As the new U.S. Senate tuned up last week, the old wit on the rostrum seemed to be stealing the show. Alben Barkley swore in the new and re-elected members with chuckles and flourishes, and cautioned one & all: "Be sure and sign the payroll." When the only woman Senator, Maine's Republican Margaret Chase Smith, appeared with her new colleague, former Governor Frederick G. Payne, Alben Barkley sweepingly kissed her hand as the galleries cheered. The old (75) Veep was having a fine time.
Man in a Cutaway. It was soon apparent, however, that retiring Vice President Barkley was not really running anything. The man in charge was the tall Senator in the black cutaway standing front & center at the majority leader's desk. Ohio's Senator Robert Alphonso Taft had been elected majority leader unanimously at the Republican caucus. The only man who had once seamed a more likely prospect than Taft, New Hampshire's Styles Bridges, became president pro tempore, a mostly honorary post which he could claim by virtue of his top seniority (16 years) among Republican Senators. California's middle-of-the-road William Fife Knowland succeeded Taft as chairman of the Republican Policy Committee. When Massachusetts' Leverett Saltonstall indicated that he wanted to continue as assistant floor leader (whip), Taft got Michigan's Homer Ferguson to stop eying the post, and Saltonstall, an early Eisenhower supporter, stepped in as Taft's assistant.
Bob Taft quickly shut off the only threat of an opening-day battle. Nineteen Senators, including four Republicans, had joined in an attempt to adopt an effective anti-filibuster rule. But neither Taft nor any other G.O.P. leader wanted to open the Republican 83rd Congress with a fight. On Taft's motion, the argument was put off until this week, with little chance that the 19, whose chief aim is to prevent Southerners from filibustering civil rights legislation to death, will get anywhere.
Across the aisle from Bob Taft, the man the Democrats elected as minority leader sounded a notable note of harmony. Said Texas' Lyndon Baines Johnson, a middle-of-the-road Democrat who stuck with his party in the 1952 election: "It's not the duty of the opposition to oppose. It's a new Congress and a new era . . We ought to spend the next few months working for our country and our kids . . ."

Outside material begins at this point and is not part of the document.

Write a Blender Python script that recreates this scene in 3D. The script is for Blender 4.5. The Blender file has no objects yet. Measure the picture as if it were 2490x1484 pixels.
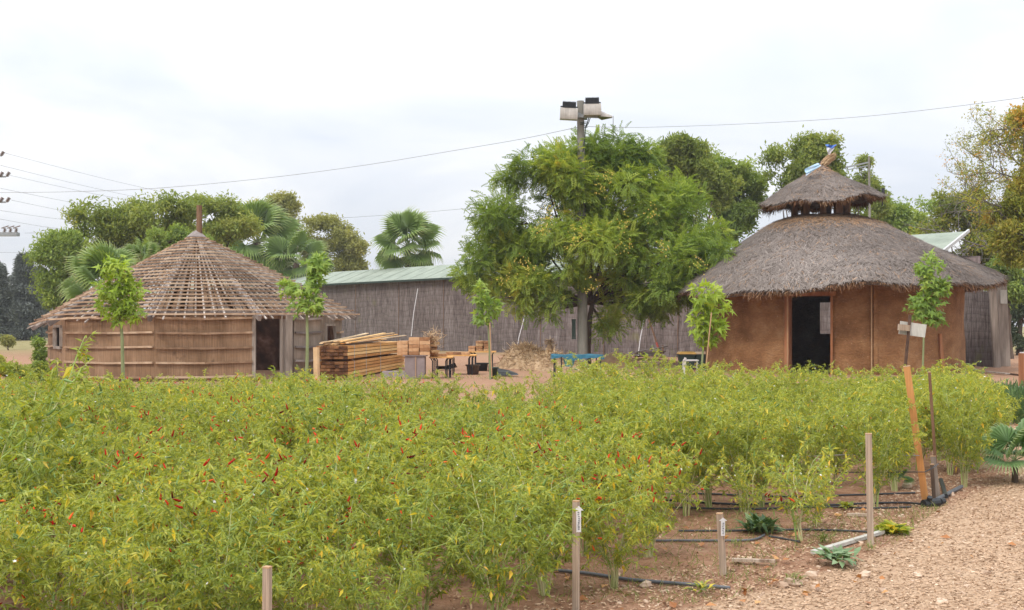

This harmonious prelude of the 83rd by no means meant that it would always be thus. There was a live, brilliantly cravatted reminder of one big problem the Republican leadership faces. Playing to the galleries, as usual, Wayne Morse, the Oregon maverick, strolled into the chamber lugging an iron folding chair, prepared to "sit in the middle of the aisle." The Republicans shooed him over to his old seat in the front row on their side, just because that was the simplest thing to do. Not so simple would be the Morse-born problem of maintaining a Republican majority on all committees. With the Senate divided 48 Republicans, 47 Democrats and one Morse, the G.O.P. leadership would have to reshuffle committee sizes to prevent Morse from holding the balance of power on important groups.